Since his return to China, following the debacle that was The Great Wall, Zhang has made six features, and time enough has passed to say that the comeback is real. After a decade of audiences pleading for a return to form, it finally came at the exact moment international audiences threw in the towel and stopped paying attention to Zhang, and largely Chinese film in general. The disinterest from non-Chinese audiences has been deafening—this $160 million-grossing crime thriller blockbuster from the most famous Chinese film director ever has received distinctly less attention in Western film culture than Wang Bing’s latest four-hour direct cinema documentary about sweatshop workers. While economic decoupling between China and the West is still in progress, it seems cultural decoupling has been achieved. Parallel to this, the corruption narrative arrives at a time where skepticism in China about the society and its governmental institutions is mounting after the Evergrande fiasco. Local government plutocrats and sleazy corporate hucksters are as reviled as they ever have been (or at least since the Cultural Revolution). It can seem like every Chinese film is scrutinized for some core pro- or anti-China sentiment, as if that is the fundamental axis on which every work emanating from a country of 1.4 billion people exists on. But Under the Light actively invites these comparisons, framing itself in terms of the Chinese society and the obligation of power to its constituents. Lei Jiayin’s despondent protagonist is no doubt conceived with a mind toward the despondent youth of China shrinking from social obligation and engagement.
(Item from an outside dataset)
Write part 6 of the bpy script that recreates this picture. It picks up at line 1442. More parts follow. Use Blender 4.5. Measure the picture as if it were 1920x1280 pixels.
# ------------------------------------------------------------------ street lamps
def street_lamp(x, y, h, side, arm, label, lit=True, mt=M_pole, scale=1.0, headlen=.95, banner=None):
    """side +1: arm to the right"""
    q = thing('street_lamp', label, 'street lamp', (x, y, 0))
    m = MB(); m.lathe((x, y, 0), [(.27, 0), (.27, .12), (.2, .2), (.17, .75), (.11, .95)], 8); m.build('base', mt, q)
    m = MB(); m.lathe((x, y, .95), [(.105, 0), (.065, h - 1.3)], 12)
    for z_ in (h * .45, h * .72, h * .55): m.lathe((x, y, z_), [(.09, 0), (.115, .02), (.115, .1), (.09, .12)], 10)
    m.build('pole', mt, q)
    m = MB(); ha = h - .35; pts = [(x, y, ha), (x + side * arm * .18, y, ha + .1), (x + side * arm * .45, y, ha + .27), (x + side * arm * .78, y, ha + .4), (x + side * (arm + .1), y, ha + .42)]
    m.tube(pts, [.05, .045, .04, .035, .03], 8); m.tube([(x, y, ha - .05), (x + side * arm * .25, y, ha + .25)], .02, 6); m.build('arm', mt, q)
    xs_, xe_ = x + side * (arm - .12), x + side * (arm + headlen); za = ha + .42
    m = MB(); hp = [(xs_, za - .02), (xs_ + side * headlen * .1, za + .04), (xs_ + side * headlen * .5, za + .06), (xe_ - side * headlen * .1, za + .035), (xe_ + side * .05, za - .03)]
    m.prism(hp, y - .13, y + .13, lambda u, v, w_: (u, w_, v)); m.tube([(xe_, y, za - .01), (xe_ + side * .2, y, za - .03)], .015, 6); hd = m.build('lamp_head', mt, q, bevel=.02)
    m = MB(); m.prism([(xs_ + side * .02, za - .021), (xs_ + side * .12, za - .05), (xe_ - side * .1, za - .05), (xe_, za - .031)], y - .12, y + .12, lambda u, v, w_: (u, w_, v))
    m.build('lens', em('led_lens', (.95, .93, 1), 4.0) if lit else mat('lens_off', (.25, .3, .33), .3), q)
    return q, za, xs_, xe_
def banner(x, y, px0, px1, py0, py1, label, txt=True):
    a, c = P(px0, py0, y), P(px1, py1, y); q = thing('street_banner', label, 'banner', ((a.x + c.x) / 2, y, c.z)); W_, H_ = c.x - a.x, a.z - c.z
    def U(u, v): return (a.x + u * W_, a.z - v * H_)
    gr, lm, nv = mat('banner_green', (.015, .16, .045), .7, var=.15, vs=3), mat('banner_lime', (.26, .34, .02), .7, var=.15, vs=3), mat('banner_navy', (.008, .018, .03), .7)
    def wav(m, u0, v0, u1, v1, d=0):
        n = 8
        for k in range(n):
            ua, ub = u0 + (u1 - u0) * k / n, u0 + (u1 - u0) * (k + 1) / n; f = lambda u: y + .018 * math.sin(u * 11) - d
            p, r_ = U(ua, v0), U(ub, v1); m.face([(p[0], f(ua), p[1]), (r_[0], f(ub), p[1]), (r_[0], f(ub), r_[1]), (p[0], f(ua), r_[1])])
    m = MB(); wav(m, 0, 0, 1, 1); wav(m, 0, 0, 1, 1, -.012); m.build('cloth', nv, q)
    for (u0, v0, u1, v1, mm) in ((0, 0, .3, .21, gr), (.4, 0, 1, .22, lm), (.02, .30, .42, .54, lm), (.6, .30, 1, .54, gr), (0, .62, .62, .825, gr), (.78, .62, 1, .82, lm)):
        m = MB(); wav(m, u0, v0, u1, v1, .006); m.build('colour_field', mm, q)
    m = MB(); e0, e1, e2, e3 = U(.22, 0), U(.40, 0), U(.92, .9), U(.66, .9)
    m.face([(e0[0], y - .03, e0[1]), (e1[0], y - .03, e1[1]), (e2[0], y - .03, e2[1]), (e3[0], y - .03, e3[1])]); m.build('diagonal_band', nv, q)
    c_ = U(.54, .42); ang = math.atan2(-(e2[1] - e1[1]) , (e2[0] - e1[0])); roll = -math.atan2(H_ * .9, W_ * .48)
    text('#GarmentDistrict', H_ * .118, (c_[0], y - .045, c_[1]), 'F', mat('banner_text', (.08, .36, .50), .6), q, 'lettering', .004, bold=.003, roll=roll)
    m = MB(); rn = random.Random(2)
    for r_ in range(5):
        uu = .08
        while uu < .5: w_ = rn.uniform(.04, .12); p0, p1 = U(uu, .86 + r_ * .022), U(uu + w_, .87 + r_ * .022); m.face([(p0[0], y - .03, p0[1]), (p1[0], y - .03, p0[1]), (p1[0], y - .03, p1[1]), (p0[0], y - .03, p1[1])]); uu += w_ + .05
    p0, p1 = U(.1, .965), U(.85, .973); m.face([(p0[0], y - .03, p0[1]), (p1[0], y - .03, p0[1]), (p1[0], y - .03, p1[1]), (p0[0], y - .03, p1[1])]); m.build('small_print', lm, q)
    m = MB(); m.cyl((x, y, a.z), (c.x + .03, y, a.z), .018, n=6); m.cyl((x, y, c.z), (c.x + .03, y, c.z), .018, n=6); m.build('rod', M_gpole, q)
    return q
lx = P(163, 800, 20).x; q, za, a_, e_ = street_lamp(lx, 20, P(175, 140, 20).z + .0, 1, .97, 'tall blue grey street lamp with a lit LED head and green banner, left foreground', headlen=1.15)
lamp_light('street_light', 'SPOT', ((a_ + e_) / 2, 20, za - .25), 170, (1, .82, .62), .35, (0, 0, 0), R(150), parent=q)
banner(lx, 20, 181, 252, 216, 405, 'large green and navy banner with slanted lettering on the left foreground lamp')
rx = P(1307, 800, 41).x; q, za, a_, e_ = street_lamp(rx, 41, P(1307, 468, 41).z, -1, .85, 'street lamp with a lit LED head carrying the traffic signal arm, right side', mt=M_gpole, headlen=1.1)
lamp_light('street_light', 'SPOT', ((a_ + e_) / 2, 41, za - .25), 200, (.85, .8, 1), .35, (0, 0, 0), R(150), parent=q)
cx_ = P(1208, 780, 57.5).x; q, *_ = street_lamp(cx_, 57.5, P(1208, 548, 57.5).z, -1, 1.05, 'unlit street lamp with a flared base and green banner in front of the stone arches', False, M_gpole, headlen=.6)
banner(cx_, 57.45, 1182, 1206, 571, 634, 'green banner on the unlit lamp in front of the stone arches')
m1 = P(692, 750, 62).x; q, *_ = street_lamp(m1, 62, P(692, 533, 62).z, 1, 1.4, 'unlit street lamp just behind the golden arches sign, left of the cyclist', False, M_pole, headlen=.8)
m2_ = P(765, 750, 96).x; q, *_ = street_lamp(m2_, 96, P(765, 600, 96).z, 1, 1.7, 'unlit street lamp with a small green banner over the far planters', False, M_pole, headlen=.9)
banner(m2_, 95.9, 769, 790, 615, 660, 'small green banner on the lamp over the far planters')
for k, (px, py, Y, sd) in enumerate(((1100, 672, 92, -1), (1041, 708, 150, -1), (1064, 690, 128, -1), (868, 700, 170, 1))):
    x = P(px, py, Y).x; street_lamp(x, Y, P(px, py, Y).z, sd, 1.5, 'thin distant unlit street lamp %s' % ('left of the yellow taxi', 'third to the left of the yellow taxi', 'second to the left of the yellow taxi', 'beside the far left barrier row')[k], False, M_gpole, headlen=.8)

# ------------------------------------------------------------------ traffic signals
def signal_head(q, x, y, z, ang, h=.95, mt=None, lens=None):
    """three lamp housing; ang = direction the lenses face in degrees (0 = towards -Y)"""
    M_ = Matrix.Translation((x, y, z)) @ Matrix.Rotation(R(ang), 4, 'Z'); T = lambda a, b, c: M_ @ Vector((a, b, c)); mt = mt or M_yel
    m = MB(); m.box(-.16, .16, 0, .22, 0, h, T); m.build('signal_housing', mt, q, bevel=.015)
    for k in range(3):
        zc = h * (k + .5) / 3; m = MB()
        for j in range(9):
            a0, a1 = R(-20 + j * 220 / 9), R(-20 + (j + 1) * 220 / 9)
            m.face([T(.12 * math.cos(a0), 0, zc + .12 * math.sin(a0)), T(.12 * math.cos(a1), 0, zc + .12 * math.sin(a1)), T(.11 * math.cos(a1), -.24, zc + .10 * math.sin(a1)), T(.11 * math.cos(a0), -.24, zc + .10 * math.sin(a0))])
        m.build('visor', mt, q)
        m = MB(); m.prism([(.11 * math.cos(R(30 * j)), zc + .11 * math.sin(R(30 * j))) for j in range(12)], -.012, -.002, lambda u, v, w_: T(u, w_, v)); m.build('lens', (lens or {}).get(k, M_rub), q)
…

These themes are ultimately somewhat diversionary and rife with internal contradiction. Under the Light will stand in the long tradition of apolitical thrillers about political corruption.

When Zhang was at the peak of his fame in the 2000s there really were no other filmmakers in China making the big-budget fantasy epics he was, and as bloated as some of those films were, there was always a core kernel harkening back to his original aesthetic project as a cinematographer and director in the ’80s and ’90s. Since then, we’ve seen that particular fantasy genre expand, conquer, and then ultimately recede from cultural dominance. The folk cinema tradition Zhang made his name on has been buried in the latest cultural upheaval, and Zhang himself seems to be finally moving on. In spite of the sentimental regard it was afforded by Chinese audiences and international critics alike, One Second was by far the least successful of his last six films. And with the herd of original Fifth Generation figures persisting into the current decade thinning—and leading lights like Zhang Junzhao, He Qun, and Peng Xiaolian dying and remaining largely unheralded—China’s most significant film movement of the last half-century really is dying, both figuratively and literally.

DIRECTOR: Zhang Yimou;  CAST: Lei Jiayin, Yu Hewei, Zhang Guoli, Zhou Dongyu;  DISTRIBUTOR: CMC Pictures;  IN THEATERS: October 19;  RUNTIME: 2 hr. 7 min.